1973: Creation of the Town of Halton Hills Public Library

Despite considerable local protest, in 1973 the provincial government merged Esquesing with Acton and Georgetown to create Halton Hills. In accordance with the Public Libraries Act, there could only be one Library Board and in 1974 the Boards merged.

In 1974 the new Library Board hired its first professional Chief Librarian & CEO, Betsy Cornwell.

1981: Georgetown Branch Renovation

The biggest issue facing the newly formed Halton Hills Public Library Board was the severely cramped library in Georgetown. Renovating the Church Street location did not look possible and an alternate site at nearby Cedarvale Park was planned. When this fell through, the renovation of the Church Street Branch went ahead and the new Branch opened in October 1981, adding a 267-seat theatre (The John Elliott Theatre) and an art gallery.

2011: A New Acton Branch

Accessibility at the Acton Branch Centennial Building had long been a problem since all floors of the library could only be accessed by stairs. Several options for installing a chair lift or elevator were examined. In 2009 a Federal Government Infrastructure Stimulus Funding grant became available and construction on the new Acton Branch began.
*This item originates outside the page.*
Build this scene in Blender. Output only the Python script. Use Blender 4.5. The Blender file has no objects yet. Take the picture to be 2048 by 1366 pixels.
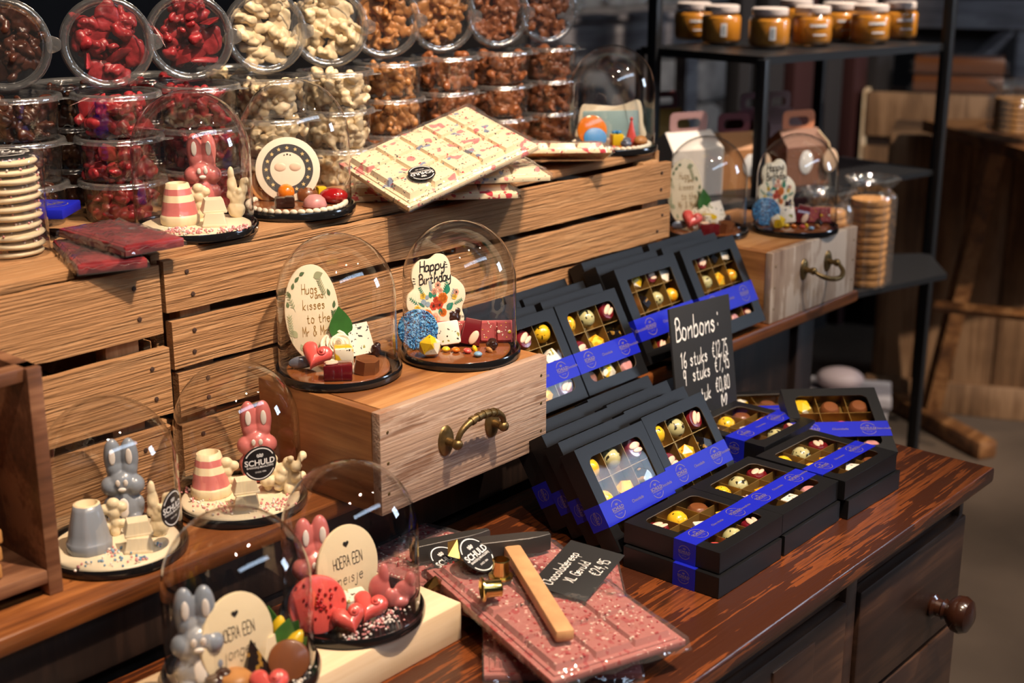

The grand opening of the new, modern, energy-efficient and fully accessible Acton Branch Library was held on Saturday, February 26th, 2011. The 9,000 square foot building received LEED Gold Certification for its use of environmentally friendly construction materials and its geothermal heating and cooling system.

2013: A New Georgetown Branch

Less than one month after the new Acton Branched opened, in March 2011, the Georgetown Branch moved to a temporary location in the former Holy Cross Church at 224 Maple Avenue.

The newly renovated and expanded Georgetown Branch was officially opened on January 26th, 2013. The project allowed the branch to grow in size from 12,000 to 34,400 square feet. In 2014, the Georgetown Branch was awarded LEED Silver Certification for the building's environmental features, including a green roof, and geothermal heating system.